--- START ---
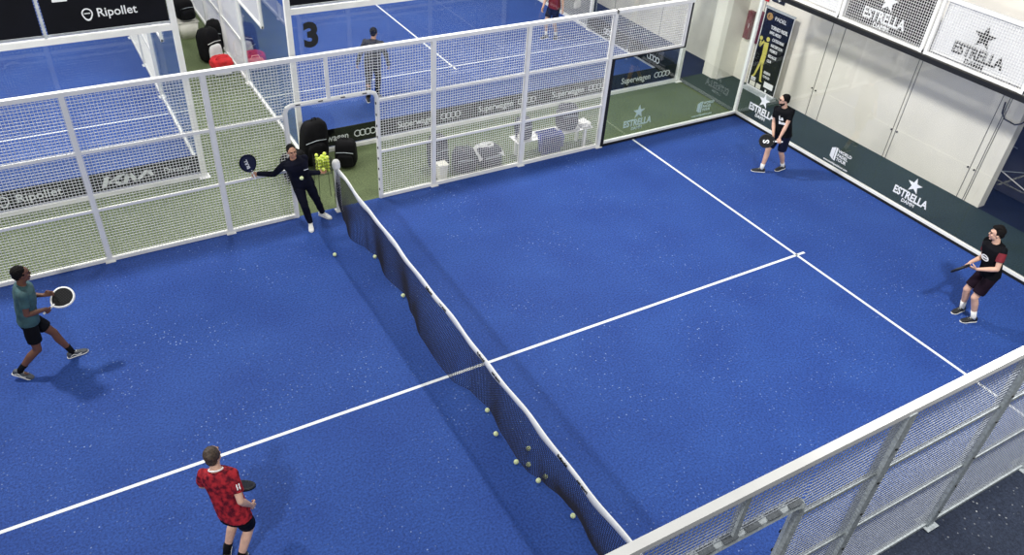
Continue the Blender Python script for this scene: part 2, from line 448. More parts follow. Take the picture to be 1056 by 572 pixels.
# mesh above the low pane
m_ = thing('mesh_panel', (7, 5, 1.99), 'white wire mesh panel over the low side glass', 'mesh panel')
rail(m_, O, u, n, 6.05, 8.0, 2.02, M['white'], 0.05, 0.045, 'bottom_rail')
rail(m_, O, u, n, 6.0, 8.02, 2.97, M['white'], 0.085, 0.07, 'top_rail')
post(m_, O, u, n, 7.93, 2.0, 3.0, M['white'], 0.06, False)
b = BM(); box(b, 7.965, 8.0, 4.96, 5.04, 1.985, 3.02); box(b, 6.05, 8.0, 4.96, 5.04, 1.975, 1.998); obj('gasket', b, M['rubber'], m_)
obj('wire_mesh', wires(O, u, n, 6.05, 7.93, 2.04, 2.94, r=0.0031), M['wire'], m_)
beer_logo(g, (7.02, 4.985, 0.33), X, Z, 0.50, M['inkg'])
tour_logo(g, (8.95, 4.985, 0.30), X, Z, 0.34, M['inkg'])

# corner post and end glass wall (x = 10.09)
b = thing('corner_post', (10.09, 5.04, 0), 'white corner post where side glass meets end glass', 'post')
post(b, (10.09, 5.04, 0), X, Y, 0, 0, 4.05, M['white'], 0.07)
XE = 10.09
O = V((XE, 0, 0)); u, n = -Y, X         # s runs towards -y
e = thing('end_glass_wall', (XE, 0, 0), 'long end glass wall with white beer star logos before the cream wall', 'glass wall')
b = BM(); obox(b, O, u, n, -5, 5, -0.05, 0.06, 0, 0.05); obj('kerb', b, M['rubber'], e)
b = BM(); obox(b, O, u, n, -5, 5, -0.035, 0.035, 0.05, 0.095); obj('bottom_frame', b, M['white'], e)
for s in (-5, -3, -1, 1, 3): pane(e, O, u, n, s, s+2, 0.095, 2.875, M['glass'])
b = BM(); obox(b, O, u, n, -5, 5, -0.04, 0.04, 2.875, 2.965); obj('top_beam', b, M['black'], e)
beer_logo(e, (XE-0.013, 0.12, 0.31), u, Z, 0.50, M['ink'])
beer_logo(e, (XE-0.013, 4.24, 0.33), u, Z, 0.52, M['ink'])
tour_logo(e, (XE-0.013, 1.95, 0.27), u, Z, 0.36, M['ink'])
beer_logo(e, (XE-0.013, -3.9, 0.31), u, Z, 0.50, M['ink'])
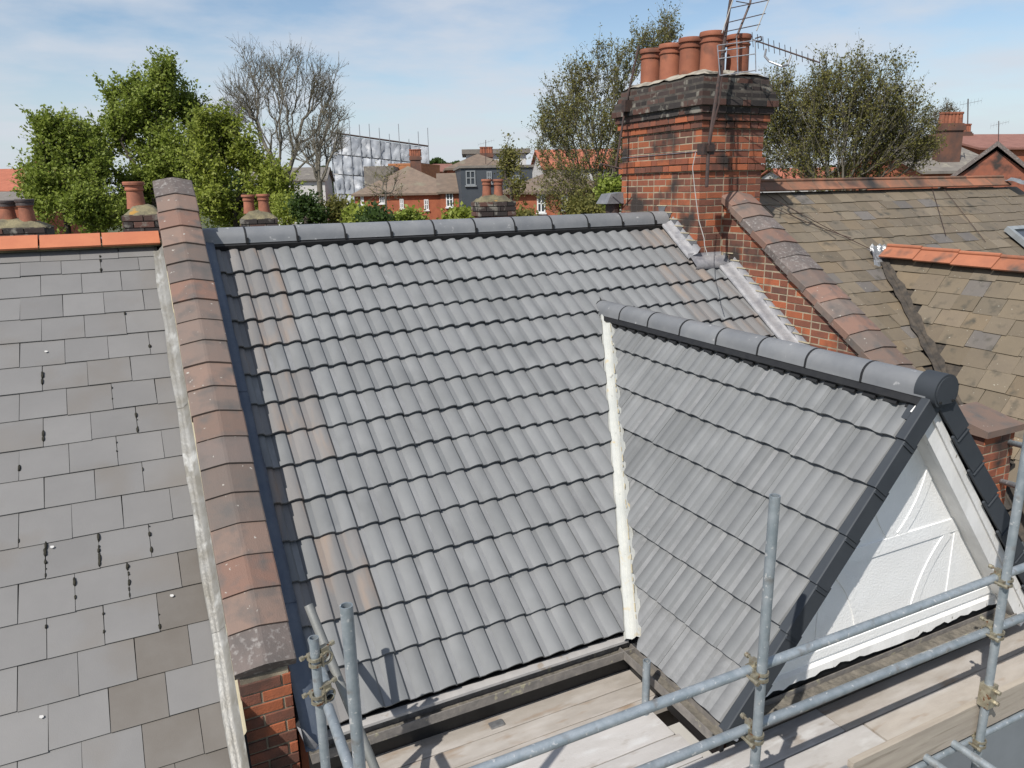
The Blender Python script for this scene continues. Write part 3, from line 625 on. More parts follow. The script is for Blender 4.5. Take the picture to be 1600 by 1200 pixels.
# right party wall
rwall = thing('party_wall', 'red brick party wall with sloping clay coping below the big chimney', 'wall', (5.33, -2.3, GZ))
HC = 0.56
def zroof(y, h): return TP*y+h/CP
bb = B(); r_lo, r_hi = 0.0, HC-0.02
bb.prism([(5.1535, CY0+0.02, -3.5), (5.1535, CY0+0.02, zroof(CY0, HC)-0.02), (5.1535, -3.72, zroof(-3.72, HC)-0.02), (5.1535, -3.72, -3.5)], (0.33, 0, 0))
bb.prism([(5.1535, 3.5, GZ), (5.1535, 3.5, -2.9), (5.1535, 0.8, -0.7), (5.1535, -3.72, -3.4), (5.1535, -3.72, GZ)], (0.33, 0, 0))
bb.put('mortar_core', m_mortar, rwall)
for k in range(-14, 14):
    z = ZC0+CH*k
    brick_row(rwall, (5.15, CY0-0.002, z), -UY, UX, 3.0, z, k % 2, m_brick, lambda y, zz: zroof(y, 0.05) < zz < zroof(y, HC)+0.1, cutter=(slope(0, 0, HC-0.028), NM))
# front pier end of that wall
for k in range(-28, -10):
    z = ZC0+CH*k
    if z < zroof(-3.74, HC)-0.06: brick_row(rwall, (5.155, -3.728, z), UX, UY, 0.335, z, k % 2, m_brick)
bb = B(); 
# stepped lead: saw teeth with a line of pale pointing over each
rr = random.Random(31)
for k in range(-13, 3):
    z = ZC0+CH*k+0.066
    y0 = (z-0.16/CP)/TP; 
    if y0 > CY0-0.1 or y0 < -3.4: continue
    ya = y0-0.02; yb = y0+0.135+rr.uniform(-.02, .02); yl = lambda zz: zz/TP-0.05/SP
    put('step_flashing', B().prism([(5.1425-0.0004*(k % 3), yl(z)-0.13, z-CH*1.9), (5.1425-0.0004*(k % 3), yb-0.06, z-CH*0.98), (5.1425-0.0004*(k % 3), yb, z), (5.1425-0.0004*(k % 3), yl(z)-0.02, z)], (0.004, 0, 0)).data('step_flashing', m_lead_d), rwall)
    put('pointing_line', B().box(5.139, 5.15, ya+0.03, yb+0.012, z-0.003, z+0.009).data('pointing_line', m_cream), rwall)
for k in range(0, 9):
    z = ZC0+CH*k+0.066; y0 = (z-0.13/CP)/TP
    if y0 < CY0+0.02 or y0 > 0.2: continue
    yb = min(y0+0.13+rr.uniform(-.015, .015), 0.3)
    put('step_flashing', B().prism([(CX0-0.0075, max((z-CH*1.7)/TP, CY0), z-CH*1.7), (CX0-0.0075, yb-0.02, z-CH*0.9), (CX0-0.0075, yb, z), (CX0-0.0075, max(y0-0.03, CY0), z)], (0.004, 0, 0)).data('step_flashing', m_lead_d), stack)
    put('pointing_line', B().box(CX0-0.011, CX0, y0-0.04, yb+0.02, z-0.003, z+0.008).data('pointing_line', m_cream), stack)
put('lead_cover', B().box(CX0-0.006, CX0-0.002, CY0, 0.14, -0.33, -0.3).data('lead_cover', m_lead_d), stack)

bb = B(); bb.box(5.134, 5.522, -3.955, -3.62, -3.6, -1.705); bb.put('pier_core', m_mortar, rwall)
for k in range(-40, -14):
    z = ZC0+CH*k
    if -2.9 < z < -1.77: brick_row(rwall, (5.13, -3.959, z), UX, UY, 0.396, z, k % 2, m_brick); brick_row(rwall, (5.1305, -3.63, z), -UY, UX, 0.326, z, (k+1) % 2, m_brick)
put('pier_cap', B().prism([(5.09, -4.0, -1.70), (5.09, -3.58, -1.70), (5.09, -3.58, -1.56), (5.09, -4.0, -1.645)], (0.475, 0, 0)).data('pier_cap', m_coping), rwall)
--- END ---
#### Task prompt
Transcribe every record above exactly, leaving out the pictures.

#### Written response
Continue the Blender Python script for this scene: part 2, from line 448. More parts follow. Take the picture to be 1056 by 572 pixels.
# mesh above the low pane
m_ = thing('mesh_panel', (7, 5, 1.99), 'white wire mesh panel over the low side glass', 'mesh panel')
rail(m_, O, u, n, 6.05, 8.0, 2.02, M['white'], 0.05, 0.045, 'bottom_rail')
rail(m_, O, u, n, 6.0, 8.02, 2.97, M['white'], 0.085, 0.07, 'top_rail')
post(m_, O, u, n, 7.93, 2.0, 3.0, M['white'], 0.06, False)
b = BM(); box(b, 7.965, 8.0, 4.96, 5.04, 1.985, 3.02); box(b, 6.05, 8.0, 4.96, 5.04, 1.975, 1.998); obj('gasket', b, M['rubber'], m_)
obj('wire_mesh', wires(O, u, n, 6.05, 7.93, 2.04, 2.94, r=0.0031), M['wire'], m_)
beer_logo(g, (7.02, 4.985, 0.33), X, Z, 0.50, M['inkg'])
tour_logo(g, (8.95, 4.985, 0.30), X, Z, 0.34, M['inkg'])

# corner post and end glass wall (x = 10.09)
b = thing('corner_post', (10.09, 5.04, 0), 'white corner post where side glass meets end glass', 'post')
post(b, (10.09, 5.04, 0), X, Y, 0, 0, 4.05, M['white'], 0.07)
XE = 10.09
O = V((XE, 0, 0)); u, n = -Y, X         # s runs towards -y
e = thing('end_glass_wall', (XE, 0, 0), 'long end glass wall with white beer star logos before the cream wall', 'glass wall')
b = BM(); obox(b, O, u, n, -5, 5, -0.05, 0.06, 0, 0.05); obj('kerb', b, M['rubber'], e)
b = BM(); obox(b, O, u, n, -5, 5, -0.035, 0.035, 0.05, 0.095); obj('bottom_frame', b, M['white'], e)
for s in (-5, -3, -1, 1, 3): pane(e, O, u, n, s, s+2, 0.095, 2.875, M['glass'])
b = BM(); obox(b, O, u, n, -5, 5, -0.04, 0.04, 2.875, 2.965); obj('top_beam', b, M['black'], e)
beer_logo(e, (XE-0.013, 0.12, 0.31), u, Z, 0.50, M['ink'])
beer_logo(e, (XE-0.013, 4.24, 0.33), u, Z, 0.52, M['ink'])
tour_logo(e, (XE-0.013, 1.95, 0.27), u, Z, 0.36, M['ink'])
beer_logo(e, (XE-0.013, -3.9, 0.31), u, Z, 0.50, M['ink'])
The Blender Python script for this scene continues. Write part 3, from line 625 on. More parts follow. The script is for Blender 4.5. Take the picture to be 1600 by 1200 pixels.
# right party wall
rwall = thing('party_wall', 'red brick party wall with sloping clay coping below the big chimney', 'wall', (5.33, -2.3, GZ))
HC = 0.56
def zroof(y, h): return TP*y+h/CP
bb = B(); r_lo, r_hi = 0.0, HC-0.02
bb.prism([(5.1535, CY0+0.02, -3.5), (5.1535, CY0+0.02, zroof(CY0, HC)-0.02), (5.1535, -3.72, zroof(-3.72, HC)-0.02), (5.1535, -3.72, -3.5)], (0.33, 0, 0))
bb.prism([(5.1535, 3.5, GZ), (5.1535, 3.5, -2.9), (5.1535, 0.8, -0.7), (5.1535, -3.72, -3.4), (5.1535, -3.72, GZ)], (0.33, 0, 0))
bb.put('mortar_core', m_mortar, rwall)
for k in range(-14, 14):
    z = ZC0+CH*k
    brick_row(rwall, (5.15, CY0-0.002, z), -UY, UX, 3.0, z, k % 2, m_brick, lambda y, zz: zroof(y, 0.05) < zz < zroof(y, HC)+0.1, cutter=(slope(0, 0, HC-0.028), NM))
# front pier end of that wall
for k in range(-28, -10):
    z = ZC0+CH*k
    if z < zroof(-3.74, HC)-0.06: brick_row(rwall, (5.155, -3.728, z), UX, UY, 0.335, z, k % 2, m_brick)
bb = B(); 
# stepped lead: saw teeth with a line of pale pointing over each
rr = random.Random(31)
for k in range(-13, 3):
    z = ZC0+CH*k+0.066
    y0 = (z-0.16/CP)/TP; 
    if y0 > CY0-0.1 or y0 < -3.4: continue
    ya = y0-0.02; yb = y0+0.135+rr.uniform(-.02, .02); yl = lambda zz: zz/TP-0.05/SP
    put('step_flashing', B().prism([(5.1425-0.0004*(k % 3), yl(z)-0.13, z-CH*1.9), (5.1425-0.0004*(k % 3), yb-0.06, z-CH*0.98), (5.1425-0.0004*(k % 3), yb, z), (5.1425-0.0004*(k % 3), yl(z)-0.02, z)], (0.004, 0, 0)).data('step_flashing', m_lead_d), rwall)
    put('pointing_line', B().box(5.139, 5.15, ya+0.03, yb+0.012, z-0.003, z+0.009).data('pointing_line', m_cream), rwall)
for k in range(0, 9):
    z = ZC0+CH*k+0.066; y0 = (z-0.13/CP)/TP
    if y0 < CY0+0.02 or y0 > 0.2: continue
    yb = min(y0+0.13+rr.uniform(-.015, .015), 0.3)
    put('step_flashing', B().prism([(CX0-0.0075, max((z-CH*1.7)/TP, CY0), z-CH*1.7), (CX0-0.0075, yb-0.02, z-CH*0.9), (CX0-0.0075, yb, z), (CX0-0.0075, max(y0-0.03, CY0), z)], (0.004, 0, 0)).data('step_flashing', m_lead_d), stack)
    put('pointing_line', B().box(CX0-0.011, CX0, y0-0.04, yb+0.02, z-0.003, z+0.008).data('pointing_line', m_cream), stack)
put('lead_cover', B().box(CX0-0.006, CX0-0.002, CY0, 0.14, -0.33, -0.3).data('lead_cover', m_lead_d), stack)

bb = B(); bb.box(5.134, 5.522, -3.955, -3.62, -3.6, -1.705); bb.put('pier_core', m_mortar, rwall)
for k in range(-40, -14):
    z = ZC0+CH*k
    if -2.9 < z < -1.77: brick_row(rwall, (5.13, -3.959, z), UX, UY, 0.396, z, k % 2, m_brick); brick_row(rwall, (5.1305, -3.63, z), -UY, UX, 0.326, z, (k+1) % 2, m_brick)
put('pier_cap', B().prism([(5.09, -4.0, -1.70), (5.09, -3.58, -1.70), (5.09, -3.58, -1.56), (5.09, -4.0, -1.645)], (0.475, 0, 0)).data('pier_cap', m_coping), rwall)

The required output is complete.